In May 2006, the teachers threatened to stage a sit-in in the capital unless Ruiz’s government agreed to their demands for a reclassification of their salary base (which would have raised the minimum wage for workers throughout the state). Claiming inadequate finances, the King offered to fund a portion of what it would cost to effect the reclassification.
The union rejected this proposal and organized a protest march that drew over 110,000 participants, including members of the national electricians union, various indigena groups, and members of the coalition, the Democratic Organizations of Oaxaca’s Social Front. The demonstrators hoisted papier mâché representations of URO (short for Ulisés Ruiz Ortiz, using his initials), which they hanged and burned in the Zócalo at the end of the march.
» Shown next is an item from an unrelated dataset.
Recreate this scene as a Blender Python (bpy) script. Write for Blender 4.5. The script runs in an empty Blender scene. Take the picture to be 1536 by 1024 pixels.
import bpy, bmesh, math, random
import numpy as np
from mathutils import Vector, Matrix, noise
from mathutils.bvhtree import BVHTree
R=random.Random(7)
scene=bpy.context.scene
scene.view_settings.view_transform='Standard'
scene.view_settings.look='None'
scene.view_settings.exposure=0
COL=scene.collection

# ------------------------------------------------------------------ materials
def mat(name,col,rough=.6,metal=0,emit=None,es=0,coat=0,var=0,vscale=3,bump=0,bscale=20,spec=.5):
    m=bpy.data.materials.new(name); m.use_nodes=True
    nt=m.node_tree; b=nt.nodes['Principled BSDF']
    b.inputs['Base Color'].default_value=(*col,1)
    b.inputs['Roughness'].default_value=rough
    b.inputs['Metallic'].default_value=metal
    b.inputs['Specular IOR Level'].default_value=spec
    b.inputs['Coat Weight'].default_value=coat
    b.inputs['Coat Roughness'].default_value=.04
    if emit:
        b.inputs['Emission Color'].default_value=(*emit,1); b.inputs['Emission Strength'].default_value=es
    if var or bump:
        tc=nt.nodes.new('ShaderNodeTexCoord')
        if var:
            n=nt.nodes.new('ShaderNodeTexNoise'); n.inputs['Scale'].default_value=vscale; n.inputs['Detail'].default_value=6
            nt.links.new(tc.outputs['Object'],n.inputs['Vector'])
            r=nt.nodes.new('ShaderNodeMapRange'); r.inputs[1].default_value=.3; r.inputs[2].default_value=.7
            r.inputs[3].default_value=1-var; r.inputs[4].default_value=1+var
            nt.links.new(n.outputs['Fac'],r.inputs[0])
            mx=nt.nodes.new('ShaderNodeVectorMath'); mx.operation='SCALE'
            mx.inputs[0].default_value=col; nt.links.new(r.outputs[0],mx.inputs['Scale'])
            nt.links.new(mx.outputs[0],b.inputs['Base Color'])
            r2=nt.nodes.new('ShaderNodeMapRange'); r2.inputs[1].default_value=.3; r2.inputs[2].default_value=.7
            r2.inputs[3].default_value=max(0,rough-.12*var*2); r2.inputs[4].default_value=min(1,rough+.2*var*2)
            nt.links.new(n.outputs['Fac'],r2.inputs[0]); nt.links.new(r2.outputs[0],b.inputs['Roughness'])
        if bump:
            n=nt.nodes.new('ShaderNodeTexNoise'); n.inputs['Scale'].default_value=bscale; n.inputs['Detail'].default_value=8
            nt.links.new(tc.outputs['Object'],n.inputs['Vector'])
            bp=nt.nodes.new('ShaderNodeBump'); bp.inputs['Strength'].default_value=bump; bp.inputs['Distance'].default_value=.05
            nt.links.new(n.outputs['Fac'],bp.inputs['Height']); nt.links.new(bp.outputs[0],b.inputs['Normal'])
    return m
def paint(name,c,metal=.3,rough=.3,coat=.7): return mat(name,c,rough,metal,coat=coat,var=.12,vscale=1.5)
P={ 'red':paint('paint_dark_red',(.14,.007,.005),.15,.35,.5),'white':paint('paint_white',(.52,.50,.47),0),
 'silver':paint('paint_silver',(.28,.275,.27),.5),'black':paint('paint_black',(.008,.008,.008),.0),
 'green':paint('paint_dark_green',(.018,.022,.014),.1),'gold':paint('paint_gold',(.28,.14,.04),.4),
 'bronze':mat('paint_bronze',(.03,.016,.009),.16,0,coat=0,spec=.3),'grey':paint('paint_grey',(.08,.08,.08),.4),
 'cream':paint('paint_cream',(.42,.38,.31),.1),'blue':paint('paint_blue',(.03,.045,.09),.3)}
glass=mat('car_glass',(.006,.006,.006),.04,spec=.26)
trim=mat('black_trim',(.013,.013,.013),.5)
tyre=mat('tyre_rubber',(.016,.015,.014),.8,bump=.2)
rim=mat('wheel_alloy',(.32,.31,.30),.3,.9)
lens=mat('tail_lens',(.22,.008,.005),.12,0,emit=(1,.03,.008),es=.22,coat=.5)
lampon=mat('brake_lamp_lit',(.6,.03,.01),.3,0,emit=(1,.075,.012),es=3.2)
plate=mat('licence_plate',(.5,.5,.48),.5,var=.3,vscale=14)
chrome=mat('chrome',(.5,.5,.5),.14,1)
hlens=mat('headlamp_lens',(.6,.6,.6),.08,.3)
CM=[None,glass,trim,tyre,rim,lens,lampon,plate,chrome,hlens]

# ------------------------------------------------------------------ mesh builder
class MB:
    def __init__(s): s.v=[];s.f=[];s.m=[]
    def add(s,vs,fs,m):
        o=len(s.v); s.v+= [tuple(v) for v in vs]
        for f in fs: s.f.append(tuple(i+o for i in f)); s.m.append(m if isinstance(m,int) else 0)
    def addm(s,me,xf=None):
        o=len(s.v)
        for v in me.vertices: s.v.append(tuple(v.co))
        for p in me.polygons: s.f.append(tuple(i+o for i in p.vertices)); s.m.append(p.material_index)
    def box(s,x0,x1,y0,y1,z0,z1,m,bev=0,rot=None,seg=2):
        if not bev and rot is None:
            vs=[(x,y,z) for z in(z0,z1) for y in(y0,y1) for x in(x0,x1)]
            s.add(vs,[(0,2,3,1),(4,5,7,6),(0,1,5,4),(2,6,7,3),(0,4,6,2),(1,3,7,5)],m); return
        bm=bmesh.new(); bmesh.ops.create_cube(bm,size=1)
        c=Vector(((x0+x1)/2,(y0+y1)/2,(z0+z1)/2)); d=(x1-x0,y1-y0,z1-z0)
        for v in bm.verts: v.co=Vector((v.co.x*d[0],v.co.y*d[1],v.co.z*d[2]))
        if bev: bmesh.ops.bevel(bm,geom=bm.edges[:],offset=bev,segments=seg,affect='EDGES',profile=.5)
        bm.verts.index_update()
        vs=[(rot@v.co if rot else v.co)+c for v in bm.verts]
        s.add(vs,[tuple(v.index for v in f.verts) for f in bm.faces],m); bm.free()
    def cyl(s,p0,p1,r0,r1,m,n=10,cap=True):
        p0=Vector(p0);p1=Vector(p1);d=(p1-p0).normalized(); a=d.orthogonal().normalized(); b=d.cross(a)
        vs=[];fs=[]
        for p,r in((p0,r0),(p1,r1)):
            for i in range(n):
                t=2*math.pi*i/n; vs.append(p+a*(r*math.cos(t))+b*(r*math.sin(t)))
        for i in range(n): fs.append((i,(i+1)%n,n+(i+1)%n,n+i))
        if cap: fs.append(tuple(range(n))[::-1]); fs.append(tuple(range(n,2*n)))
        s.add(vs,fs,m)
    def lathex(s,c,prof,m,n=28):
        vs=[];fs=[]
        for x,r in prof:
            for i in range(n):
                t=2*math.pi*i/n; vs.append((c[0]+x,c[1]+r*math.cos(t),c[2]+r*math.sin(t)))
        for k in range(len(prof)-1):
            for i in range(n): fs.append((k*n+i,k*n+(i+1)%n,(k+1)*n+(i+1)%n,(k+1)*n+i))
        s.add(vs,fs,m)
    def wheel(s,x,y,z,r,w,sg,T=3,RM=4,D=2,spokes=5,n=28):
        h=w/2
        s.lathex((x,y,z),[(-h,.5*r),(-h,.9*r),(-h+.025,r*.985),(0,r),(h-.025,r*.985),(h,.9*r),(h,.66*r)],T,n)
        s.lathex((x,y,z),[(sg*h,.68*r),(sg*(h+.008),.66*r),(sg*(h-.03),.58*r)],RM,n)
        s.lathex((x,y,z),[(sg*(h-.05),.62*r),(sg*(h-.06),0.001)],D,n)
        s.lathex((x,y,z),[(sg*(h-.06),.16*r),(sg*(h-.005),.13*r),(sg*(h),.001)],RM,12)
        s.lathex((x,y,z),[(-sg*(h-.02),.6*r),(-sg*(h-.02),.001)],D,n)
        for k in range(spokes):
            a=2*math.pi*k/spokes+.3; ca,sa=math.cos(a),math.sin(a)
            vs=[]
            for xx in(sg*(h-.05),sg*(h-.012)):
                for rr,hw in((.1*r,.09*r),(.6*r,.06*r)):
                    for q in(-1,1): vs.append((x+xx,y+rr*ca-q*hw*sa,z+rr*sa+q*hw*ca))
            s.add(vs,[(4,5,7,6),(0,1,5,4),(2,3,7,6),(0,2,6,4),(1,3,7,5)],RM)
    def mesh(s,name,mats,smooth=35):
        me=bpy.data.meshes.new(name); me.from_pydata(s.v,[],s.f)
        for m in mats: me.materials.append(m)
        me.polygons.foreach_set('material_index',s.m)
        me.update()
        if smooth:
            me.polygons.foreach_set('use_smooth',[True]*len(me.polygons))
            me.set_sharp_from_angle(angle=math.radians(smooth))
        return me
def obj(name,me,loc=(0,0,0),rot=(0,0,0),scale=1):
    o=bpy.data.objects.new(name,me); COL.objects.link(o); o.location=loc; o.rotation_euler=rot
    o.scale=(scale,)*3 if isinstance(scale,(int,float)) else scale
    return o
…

Ruiz responded by pulling his offer off the table and announcing that salaries owed teachers participating in the takeover were cancelled.
As they had threatened, the teachers took over the Zócalo. Their massive encampment overflowed across the adjacent Alameda and filled some fifty blocks in the heart of the city with tents, huts, tarpaulins, spouses, dogs, and children. Businesses throughout the central part of the city closed, tourists cancelled hotel reservations, bus and auto traffic ceased to function or had to be diverted to other parts of the city. Ruiz demanded that the teachers stop their sit-in; the teachers demanded that their requests be honored.
Like kings of old (and Mexican caciques of more recent times), Ruiz responded by ordering the state and municipal police to “clear the bastards out.” A primary school teacher who was in the Zócalo on June 14 remembered: “The helicopters came in so low their big rotors sent things flying through the air. Then the whistling sounds as they fired tear gas. We were coughing and choking, we were blinded, people were shouting for their children. Then the police came, swinging their clubs, smashing everything.”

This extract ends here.